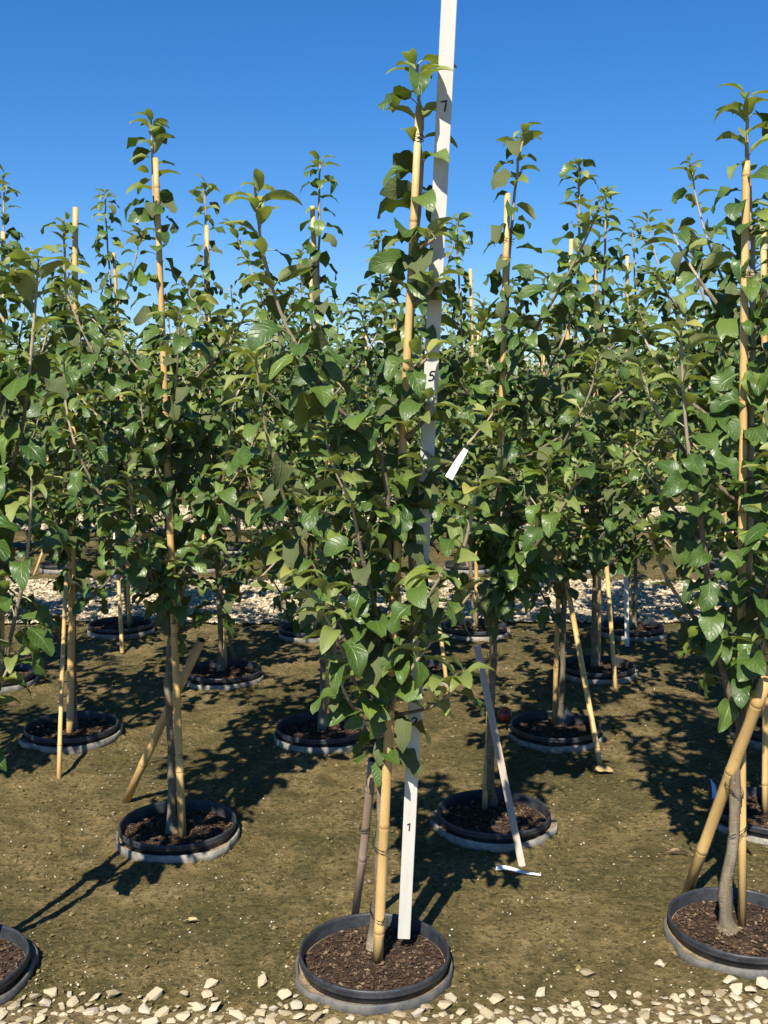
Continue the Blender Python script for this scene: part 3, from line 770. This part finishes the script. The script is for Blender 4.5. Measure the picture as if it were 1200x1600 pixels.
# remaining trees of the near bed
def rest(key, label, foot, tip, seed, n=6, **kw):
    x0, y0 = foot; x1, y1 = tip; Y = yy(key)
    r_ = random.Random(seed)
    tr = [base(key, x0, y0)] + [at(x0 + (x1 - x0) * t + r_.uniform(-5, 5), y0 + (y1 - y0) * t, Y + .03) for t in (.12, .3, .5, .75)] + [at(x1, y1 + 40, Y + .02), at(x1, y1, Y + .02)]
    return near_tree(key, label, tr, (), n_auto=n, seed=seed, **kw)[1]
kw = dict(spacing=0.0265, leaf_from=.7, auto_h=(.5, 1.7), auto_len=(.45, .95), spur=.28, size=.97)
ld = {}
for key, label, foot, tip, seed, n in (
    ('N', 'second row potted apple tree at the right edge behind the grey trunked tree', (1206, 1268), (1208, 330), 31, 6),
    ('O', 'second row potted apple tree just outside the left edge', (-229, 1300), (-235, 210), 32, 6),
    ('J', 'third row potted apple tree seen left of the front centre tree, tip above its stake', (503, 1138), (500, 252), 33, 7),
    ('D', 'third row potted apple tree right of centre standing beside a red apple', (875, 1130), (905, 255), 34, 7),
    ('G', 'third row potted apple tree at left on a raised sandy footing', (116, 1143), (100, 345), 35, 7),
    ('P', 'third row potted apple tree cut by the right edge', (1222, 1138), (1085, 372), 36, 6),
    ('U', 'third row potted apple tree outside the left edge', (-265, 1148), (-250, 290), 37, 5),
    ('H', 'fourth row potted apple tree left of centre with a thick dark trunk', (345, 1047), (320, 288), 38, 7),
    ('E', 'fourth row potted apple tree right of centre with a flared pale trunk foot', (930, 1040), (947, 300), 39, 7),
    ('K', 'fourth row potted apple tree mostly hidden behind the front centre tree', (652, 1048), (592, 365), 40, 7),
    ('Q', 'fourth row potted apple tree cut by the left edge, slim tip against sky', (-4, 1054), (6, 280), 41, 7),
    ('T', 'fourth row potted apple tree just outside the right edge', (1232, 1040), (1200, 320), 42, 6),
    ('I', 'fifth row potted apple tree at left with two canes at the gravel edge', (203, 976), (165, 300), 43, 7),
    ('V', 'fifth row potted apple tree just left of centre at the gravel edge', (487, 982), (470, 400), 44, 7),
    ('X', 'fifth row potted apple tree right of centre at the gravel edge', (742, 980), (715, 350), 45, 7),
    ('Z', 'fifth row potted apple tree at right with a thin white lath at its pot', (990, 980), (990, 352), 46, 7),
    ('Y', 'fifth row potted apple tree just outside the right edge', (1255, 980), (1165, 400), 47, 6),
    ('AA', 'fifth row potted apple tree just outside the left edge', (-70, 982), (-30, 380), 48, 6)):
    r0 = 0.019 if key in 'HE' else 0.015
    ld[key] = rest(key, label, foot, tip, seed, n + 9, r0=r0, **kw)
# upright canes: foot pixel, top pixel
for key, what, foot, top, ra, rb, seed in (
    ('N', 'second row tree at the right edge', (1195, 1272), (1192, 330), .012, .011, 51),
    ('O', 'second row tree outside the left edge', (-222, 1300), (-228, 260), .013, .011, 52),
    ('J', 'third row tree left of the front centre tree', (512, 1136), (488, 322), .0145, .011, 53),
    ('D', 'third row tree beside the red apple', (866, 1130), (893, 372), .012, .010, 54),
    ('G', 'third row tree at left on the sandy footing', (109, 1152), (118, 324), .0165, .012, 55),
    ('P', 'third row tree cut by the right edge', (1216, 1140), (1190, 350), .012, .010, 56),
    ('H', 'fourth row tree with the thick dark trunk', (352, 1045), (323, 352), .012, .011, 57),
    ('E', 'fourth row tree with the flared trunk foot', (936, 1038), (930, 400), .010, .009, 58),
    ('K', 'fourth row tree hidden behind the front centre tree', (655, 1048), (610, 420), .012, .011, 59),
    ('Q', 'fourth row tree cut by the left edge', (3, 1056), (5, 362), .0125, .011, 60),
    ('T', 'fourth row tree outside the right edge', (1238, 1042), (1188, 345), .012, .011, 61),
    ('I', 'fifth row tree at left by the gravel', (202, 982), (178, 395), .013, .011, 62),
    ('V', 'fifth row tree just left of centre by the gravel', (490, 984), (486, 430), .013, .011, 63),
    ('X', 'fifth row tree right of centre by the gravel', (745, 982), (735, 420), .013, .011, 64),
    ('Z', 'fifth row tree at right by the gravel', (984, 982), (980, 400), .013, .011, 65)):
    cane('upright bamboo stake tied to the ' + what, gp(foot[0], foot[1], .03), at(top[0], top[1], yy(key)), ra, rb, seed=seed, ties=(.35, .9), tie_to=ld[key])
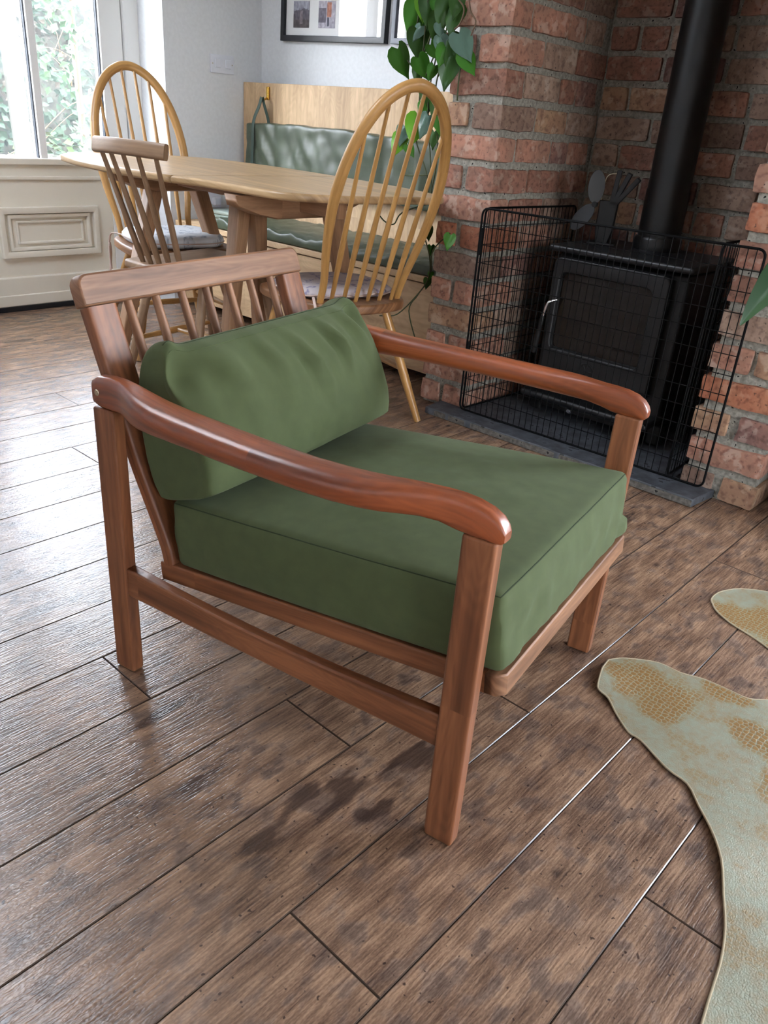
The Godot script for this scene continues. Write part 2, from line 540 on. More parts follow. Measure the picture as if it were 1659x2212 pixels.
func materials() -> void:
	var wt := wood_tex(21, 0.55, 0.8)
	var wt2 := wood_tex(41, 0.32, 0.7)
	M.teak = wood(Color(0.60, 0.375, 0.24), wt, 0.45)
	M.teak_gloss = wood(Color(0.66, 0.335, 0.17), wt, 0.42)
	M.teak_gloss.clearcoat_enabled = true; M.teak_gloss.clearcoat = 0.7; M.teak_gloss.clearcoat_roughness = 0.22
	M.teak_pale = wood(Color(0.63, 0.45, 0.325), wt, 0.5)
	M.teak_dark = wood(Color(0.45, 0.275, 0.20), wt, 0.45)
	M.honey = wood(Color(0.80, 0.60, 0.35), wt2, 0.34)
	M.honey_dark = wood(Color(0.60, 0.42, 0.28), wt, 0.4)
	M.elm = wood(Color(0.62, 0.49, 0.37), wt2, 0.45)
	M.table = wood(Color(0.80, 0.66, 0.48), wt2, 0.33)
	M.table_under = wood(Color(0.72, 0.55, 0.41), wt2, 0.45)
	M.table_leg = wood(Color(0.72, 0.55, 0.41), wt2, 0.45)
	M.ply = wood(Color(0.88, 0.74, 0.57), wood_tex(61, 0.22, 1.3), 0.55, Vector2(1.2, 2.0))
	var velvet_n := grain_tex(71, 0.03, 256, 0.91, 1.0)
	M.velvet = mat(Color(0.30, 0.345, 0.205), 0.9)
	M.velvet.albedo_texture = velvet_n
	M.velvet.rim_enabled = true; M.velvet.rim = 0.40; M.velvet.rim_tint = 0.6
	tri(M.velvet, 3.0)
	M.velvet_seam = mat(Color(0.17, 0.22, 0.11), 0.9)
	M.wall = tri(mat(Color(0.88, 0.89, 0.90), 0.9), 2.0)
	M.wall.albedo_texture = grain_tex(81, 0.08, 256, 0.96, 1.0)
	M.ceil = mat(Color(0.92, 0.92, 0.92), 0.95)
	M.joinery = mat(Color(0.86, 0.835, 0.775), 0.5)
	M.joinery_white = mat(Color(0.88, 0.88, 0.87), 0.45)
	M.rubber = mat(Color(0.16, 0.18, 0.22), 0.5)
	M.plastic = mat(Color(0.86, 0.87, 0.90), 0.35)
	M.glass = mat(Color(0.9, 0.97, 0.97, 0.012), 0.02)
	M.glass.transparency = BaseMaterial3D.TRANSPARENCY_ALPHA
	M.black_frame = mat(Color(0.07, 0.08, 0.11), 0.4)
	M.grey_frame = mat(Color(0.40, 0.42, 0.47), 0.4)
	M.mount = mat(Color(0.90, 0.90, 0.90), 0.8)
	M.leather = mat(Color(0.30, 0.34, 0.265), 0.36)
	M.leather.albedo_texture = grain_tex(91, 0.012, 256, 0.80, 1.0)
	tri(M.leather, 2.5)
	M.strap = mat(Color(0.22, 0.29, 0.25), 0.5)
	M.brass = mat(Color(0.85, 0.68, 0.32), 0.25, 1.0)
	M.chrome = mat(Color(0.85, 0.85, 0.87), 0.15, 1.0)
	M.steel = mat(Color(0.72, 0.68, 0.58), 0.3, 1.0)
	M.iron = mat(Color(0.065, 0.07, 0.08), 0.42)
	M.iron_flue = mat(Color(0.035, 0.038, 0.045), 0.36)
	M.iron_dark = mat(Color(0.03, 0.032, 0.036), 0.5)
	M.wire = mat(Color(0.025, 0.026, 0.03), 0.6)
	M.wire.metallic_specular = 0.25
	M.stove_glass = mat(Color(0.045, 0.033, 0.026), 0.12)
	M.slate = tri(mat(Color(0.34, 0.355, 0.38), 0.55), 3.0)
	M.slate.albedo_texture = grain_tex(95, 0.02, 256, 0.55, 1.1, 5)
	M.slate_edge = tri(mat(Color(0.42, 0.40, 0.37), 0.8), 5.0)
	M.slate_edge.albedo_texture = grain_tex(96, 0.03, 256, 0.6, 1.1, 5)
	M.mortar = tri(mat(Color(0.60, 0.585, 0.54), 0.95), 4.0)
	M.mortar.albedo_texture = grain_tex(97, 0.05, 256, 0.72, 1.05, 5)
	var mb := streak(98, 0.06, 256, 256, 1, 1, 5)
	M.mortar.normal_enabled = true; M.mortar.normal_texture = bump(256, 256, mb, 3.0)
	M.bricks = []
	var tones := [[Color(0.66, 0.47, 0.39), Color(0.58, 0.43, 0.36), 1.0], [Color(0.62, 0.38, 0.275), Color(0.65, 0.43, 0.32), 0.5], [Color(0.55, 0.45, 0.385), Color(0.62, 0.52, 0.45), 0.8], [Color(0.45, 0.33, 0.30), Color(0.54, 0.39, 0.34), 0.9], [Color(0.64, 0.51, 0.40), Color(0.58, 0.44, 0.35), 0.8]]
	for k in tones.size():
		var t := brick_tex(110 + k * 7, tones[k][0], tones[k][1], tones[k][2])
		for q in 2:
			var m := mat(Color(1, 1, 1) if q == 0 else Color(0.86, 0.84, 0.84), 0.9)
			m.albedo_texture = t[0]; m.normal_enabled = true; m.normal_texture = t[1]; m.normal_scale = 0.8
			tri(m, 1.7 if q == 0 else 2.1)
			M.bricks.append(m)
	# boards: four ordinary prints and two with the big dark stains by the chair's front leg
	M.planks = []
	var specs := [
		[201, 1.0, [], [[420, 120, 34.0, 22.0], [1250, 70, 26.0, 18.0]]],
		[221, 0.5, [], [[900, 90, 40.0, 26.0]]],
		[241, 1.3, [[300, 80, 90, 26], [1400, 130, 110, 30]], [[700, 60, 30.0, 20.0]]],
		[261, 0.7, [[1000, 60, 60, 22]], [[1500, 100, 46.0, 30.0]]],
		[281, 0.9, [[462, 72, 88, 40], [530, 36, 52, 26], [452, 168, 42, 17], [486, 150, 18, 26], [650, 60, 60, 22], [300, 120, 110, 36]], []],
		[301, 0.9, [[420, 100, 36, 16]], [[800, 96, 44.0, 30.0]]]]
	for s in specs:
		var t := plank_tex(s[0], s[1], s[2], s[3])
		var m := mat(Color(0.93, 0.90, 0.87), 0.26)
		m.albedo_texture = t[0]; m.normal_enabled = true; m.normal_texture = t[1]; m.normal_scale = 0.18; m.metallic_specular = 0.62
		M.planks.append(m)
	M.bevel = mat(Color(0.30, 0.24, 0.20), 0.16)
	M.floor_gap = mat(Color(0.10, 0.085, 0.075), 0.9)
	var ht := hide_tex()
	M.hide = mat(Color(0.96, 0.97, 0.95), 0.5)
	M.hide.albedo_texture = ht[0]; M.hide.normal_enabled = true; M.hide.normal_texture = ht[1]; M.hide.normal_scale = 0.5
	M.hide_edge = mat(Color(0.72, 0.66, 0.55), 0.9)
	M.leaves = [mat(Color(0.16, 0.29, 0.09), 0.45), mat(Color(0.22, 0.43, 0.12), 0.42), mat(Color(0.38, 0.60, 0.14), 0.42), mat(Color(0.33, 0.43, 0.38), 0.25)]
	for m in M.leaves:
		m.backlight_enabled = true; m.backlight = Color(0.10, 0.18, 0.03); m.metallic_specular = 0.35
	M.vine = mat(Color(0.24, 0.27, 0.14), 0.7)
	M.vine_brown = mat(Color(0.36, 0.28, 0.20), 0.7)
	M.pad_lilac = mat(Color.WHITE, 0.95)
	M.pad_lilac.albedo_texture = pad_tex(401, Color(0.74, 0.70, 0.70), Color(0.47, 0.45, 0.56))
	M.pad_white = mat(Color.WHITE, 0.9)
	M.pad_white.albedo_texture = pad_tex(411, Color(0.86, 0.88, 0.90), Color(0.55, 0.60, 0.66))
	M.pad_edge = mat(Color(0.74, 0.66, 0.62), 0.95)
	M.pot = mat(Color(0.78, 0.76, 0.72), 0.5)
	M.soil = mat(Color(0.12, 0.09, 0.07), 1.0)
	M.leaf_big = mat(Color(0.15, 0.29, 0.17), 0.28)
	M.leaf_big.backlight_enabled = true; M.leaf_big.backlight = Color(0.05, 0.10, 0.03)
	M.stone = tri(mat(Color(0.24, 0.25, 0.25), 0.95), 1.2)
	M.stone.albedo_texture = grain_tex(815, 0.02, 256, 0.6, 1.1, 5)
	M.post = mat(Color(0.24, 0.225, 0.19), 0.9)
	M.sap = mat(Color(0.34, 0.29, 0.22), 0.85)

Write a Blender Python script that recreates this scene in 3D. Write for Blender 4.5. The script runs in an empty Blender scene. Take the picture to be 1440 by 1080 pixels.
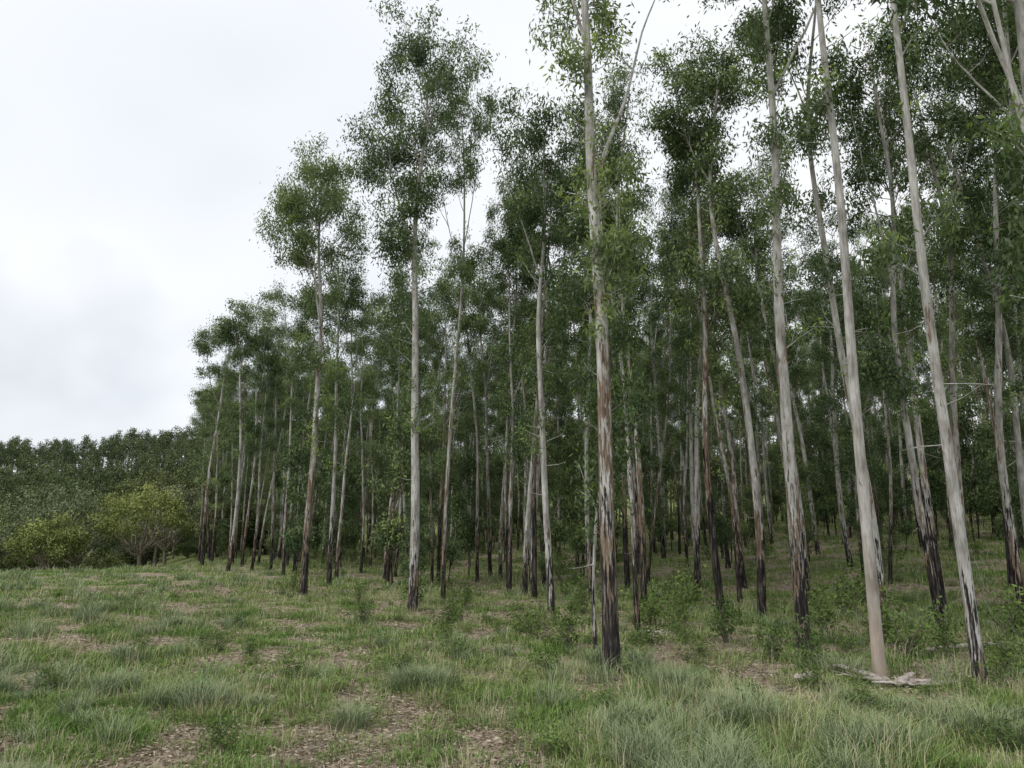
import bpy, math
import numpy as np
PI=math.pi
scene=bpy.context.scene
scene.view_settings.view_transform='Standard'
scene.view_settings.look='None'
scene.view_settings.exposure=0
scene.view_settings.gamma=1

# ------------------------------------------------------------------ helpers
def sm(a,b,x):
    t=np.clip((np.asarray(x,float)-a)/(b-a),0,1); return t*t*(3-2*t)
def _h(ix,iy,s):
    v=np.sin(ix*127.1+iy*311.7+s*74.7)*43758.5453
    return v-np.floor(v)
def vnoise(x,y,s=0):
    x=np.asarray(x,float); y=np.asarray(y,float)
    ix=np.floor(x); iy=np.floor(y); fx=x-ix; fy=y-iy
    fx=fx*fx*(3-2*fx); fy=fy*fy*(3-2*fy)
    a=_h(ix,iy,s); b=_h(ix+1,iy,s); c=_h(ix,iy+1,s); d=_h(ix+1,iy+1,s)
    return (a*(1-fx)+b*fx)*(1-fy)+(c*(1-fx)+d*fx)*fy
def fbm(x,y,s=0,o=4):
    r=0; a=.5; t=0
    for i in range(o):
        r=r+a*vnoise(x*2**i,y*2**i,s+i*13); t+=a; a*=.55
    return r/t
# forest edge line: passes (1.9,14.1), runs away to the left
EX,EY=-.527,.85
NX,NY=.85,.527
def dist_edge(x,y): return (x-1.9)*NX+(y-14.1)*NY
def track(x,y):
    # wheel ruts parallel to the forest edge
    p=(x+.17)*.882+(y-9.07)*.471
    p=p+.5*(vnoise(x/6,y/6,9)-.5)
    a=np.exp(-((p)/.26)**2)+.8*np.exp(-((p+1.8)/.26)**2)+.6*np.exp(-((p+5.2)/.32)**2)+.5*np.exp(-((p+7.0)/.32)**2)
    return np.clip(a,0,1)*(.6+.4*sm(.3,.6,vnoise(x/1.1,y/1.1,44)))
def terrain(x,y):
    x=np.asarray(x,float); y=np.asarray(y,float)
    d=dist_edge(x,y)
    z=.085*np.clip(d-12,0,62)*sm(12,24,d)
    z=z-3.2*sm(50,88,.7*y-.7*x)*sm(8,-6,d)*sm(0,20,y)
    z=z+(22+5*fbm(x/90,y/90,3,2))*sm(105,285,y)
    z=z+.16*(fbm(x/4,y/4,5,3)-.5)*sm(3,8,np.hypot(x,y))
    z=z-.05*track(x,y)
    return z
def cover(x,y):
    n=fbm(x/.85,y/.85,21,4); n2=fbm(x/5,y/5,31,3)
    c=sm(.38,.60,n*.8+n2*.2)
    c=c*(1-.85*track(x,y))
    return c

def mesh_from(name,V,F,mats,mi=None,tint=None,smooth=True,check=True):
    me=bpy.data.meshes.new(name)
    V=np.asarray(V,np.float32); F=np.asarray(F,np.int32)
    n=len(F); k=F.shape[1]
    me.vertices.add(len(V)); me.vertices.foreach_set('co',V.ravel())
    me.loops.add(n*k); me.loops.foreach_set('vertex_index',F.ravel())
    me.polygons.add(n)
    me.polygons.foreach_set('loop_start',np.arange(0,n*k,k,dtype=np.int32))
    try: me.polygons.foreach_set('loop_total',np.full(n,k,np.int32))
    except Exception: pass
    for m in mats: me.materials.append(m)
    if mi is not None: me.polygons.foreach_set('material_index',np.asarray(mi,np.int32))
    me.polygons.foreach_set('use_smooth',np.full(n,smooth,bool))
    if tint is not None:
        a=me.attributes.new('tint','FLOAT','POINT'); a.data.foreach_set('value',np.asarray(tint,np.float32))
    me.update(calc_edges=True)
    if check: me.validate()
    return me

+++

Pick out the lines that contain "were" and copy them.

Continue the Blender Python script for this scene: part 3, from line 770. This part finishes the script. The script is for Blender 4.5. Measure the picture as if it were 1200x1600 pixels.
The Godot script for this scene continues. Write part 2, from line 540 on. More parts follow. Measure the picture as if it were 1659x2212 pixels.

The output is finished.